[Exercise prompt]:
Return all lines that include the string "from".

[Source excerpt]:

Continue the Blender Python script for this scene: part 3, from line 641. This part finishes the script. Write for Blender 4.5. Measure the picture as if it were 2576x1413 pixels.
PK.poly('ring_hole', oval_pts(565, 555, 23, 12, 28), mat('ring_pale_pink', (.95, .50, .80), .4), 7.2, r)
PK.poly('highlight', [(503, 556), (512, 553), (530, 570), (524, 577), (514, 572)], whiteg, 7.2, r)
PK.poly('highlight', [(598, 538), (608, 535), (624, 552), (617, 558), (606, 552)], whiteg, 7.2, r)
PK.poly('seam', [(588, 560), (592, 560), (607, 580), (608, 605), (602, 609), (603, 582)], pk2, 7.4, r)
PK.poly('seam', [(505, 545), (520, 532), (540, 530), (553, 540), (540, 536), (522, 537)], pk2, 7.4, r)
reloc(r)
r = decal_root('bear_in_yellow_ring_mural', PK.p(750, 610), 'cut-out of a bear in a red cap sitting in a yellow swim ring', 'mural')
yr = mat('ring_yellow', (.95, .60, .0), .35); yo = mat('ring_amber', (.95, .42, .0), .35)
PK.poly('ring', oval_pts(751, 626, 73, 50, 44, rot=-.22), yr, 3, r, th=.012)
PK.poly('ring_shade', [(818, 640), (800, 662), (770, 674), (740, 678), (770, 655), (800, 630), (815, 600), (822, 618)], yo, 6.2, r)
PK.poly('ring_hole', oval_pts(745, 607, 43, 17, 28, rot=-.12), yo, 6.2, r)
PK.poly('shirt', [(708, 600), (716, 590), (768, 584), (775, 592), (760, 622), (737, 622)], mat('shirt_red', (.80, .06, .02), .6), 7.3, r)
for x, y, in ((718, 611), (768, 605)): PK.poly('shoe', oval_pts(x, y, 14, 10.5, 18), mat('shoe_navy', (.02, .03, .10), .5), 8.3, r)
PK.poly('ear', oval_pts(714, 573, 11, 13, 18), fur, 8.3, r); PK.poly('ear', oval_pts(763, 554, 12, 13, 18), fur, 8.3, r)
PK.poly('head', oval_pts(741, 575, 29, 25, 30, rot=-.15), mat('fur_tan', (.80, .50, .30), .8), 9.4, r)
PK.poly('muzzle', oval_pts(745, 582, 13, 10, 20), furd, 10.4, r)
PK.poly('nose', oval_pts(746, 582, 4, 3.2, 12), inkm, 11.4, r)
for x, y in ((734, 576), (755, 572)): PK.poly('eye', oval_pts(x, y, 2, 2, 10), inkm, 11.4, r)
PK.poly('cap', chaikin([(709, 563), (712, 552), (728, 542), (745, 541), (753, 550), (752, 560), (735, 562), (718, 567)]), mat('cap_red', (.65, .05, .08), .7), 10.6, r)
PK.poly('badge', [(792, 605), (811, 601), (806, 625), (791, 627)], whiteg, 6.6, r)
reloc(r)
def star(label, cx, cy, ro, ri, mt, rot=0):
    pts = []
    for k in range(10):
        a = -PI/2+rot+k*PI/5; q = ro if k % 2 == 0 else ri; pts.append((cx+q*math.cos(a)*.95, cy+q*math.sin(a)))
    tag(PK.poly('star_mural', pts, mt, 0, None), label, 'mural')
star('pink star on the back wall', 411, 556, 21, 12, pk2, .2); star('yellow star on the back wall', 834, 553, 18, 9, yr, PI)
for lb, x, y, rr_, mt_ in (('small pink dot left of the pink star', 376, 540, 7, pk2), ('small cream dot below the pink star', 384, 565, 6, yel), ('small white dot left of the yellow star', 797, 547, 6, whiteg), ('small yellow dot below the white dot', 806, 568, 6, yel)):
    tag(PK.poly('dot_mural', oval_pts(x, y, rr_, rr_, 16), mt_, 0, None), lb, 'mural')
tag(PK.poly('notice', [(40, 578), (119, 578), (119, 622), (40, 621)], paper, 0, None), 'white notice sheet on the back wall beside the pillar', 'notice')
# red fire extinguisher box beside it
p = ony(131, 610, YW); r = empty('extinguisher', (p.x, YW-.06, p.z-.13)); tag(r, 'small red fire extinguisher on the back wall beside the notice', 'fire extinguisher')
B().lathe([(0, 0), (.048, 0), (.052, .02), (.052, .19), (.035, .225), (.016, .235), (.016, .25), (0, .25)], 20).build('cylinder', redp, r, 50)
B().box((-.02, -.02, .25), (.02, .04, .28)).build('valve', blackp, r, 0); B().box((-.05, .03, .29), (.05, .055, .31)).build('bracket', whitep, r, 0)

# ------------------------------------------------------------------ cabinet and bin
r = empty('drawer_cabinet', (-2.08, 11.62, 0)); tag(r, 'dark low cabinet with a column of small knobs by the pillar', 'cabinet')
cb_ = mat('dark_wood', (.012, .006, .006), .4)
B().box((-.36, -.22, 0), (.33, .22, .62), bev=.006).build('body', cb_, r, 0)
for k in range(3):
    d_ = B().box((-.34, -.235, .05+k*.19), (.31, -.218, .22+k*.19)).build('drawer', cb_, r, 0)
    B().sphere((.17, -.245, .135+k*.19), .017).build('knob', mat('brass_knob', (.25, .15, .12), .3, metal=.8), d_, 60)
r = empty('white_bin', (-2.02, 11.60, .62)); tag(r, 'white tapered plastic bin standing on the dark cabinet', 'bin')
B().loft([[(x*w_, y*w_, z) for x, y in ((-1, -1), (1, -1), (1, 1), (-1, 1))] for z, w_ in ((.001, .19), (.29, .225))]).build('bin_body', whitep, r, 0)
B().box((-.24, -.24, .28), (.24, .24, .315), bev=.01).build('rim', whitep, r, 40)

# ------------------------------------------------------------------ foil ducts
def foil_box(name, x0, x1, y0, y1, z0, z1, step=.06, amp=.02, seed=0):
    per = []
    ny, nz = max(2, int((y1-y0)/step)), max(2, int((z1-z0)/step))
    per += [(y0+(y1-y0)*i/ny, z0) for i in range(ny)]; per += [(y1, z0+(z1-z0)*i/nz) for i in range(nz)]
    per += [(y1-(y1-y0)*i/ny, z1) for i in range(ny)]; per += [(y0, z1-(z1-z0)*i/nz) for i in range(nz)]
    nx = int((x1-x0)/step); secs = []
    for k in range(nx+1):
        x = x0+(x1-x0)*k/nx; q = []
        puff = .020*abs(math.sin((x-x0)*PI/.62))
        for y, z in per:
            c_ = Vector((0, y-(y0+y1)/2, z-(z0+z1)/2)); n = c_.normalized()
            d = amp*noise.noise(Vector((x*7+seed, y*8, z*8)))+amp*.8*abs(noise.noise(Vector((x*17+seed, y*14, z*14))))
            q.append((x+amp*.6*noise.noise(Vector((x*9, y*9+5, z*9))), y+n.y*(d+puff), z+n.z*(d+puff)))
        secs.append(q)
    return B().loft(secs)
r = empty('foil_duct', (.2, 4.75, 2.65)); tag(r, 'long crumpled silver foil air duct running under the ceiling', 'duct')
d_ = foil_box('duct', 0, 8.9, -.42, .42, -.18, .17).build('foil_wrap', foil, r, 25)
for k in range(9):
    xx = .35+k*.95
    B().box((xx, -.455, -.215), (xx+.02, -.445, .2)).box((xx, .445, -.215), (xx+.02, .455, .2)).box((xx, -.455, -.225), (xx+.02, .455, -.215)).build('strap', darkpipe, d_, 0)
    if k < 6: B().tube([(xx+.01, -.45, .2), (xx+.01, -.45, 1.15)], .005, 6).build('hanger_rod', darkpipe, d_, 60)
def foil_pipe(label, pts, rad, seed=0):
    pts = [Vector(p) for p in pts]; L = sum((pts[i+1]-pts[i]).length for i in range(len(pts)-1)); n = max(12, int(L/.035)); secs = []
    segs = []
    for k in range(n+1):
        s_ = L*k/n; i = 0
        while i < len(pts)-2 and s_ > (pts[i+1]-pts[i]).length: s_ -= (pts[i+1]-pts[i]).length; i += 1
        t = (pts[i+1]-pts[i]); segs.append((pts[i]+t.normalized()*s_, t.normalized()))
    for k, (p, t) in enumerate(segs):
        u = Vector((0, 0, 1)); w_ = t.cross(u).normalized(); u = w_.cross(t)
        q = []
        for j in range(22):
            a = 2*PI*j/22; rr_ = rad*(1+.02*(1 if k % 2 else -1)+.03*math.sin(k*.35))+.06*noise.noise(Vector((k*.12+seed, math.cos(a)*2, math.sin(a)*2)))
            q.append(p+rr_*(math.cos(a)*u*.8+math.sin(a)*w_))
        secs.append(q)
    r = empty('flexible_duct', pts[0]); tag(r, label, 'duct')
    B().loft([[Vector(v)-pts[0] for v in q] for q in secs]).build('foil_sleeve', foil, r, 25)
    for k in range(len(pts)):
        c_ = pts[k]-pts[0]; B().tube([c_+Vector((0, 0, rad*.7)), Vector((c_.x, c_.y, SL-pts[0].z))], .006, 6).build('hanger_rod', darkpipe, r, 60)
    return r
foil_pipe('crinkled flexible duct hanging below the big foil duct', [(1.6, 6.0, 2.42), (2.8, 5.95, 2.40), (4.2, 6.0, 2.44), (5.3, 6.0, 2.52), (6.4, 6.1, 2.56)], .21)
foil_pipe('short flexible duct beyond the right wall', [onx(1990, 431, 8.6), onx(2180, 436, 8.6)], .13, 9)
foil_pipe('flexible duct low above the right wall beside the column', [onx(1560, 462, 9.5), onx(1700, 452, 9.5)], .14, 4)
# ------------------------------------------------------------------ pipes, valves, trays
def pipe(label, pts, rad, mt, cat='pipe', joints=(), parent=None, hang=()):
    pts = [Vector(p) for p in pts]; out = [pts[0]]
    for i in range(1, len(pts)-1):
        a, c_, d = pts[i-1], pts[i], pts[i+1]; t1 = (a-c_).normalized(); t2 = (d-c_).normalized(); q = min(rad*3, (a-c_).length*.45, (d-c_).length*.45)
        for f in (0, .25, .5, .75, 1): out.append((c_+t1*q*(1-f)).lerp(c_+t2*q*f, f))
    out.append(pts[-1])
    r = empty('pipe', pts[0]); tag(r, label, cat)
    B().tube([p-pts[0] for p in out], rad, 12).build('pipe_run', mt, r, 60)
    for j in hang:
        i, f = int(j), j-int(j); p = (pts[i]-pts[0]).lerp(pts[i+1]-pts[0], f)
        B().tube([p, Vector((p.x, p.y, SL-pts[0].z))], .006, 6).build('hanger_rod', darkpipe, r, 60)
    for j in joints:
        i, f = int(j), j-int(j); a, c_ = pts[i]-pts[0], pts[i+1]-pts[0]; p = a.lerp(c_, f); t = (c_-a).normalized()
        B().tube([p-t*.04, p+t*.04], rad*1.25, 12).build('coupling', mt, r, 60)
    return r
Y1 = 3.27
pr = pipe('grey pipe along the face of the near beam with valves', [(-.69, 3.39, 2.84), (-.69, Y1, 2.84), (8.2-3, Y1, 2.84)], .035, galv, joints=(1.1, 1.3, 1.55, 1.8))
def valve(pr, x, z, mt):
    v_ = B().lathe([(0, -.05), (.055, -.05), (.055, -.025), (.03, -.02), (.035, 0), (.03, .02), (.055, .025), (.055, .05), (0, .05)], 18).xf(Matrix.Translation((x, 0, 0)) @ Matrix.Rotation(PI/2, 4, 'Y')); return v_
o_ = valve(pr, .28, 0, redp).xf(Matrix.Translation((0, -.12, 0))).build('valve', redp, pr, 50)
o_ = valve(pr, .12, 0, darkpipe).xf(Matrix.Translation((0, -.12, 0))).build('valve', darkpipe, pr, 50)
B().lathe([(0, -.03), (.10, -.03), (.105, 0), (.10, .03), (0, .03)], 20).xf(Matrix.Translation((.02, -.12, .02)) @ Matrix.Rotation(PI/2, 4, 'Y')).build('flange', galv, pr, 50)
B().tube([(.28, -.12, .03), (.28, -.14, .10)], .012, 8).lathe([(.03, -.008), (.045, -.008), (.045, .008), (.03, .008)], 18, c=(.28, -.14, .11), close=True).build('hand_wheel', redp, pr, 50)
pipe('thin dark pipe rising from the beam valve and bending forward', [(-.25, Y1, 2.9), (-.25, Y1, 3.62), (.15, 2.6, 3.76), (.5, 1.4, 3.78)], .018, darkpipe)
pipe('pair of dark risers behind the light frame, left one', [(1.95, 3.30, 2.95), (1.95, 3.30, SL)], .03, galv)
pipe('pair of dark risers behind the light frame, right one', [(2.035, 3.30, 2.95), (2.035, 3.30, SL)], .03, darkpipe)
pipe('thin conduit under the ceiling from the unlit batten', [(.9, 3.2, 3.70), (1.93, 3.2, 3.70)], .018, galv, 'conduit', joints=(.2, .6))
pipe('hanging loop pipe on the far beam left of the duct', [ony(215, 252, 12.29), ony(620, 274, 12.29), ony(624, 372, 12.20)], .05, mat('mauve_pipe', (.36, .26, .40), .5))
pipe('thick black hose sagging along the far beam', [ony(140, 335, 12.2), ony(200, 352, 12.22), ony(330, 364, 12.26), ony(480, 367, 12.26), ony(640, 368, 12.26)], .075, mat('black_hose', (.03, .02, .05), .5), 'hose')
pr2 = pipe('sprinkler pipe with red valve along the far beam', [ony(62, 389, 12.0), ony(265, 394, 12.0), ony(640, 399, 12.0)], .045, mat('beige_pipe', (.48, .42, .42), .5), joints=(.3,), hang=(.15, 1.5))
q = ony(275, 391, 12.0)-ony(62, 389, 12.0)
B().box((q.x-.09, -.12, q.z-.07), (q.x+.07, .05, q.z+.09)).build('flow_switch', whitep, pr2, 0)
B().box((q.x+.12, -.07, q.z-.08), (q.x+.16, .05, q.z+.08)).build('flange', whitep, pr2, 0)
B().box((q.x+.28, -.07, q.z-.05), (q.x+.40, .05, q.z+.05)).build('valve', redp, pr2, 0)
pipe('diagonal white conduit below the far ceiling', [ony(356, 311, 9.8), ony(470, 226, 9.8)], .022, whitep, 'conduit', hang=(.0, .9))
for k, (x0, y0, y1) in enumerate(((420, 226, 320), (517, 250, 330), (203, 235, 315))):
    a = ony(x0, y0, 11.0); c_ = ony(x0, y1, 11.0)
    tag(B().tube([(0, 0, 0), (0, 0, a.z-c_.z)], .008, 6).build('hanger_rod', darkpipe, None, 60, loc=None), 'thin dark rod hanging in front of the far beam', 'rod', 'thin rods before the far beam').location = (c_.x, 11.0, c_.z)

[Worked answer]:
Continue the Blender Python script for this scene: part 3, from line 641. This part finishes the script. Write for Blender 4.5. Measure the picture as if it were 2576x1413 pixels.
pipe('thin dark pipe rising from the beam valve and bending forward', [(-.25, Y1, 2.9), (-.25, Y1, 3.62), (.15, 2.6, 3.76), (.5, 1.4, 3.78)], .018, darkpipe)
pipe('thin conduit under the ceiling from the unlit batten', [(.9, 3.2, 3.70), (1.93, 3.2, 3.70)], .018, galv, 'conduit', joints=(.2, .6))